High-Rate Additive Production

Once installed at the GE Aviation ATC, two M Line systems will be dedicated to aluminum alloy, and one each of the two other systems to cobalt chrome and nickel alloy 718, adding additional manufacturing capacity to GE Aviation’s existing additive infrastructure in its development facility.

“Our goal is to realize the aviation additive industry’s first automation-ready production environment,” says Benito Trevino, general manager - additive integrated product team at GE Aviation. “Once installed, we envisage that our multi-machine approach, with the M Line platform at the heart of production, will help us reduce our lead and print times by over 50%.” 

“At GE Aviation, we are continually developing more additive content for new engines, and the size and complexity of the parts increases with every generation of products developed,” said Philp. 

Delivering Parts at Scale

The M Line is an advanced, industrialized production system that is suited to metal additive users who have started to scale production volumes.

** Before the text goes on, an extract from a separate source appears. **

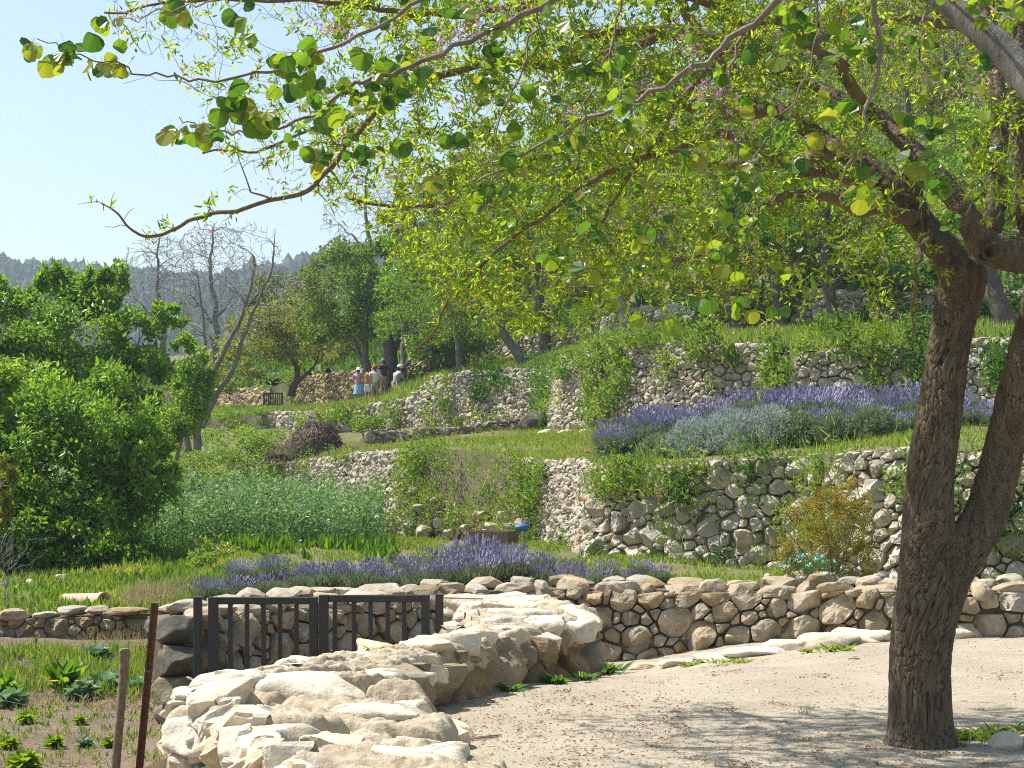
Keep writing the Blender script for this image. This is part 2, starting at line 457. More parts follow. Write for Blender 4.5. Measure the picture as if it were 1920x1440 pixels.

Its stitching capability enables customers with large part size demand to increase productivity and reduce cost for additive production, GE reports. 

The M Line offers a new type of machine architecture that delivers modularity and automation (automation future release) and enables economical series production on an industrial scale. The system decouples the machine units used for part production and for set-up and dismantling processes. 

The M Line’s flexible architecture also reduces costs as production grows. Users have the ability to independently add Laser Process Stations or Material Handling Stations based on capacity needs.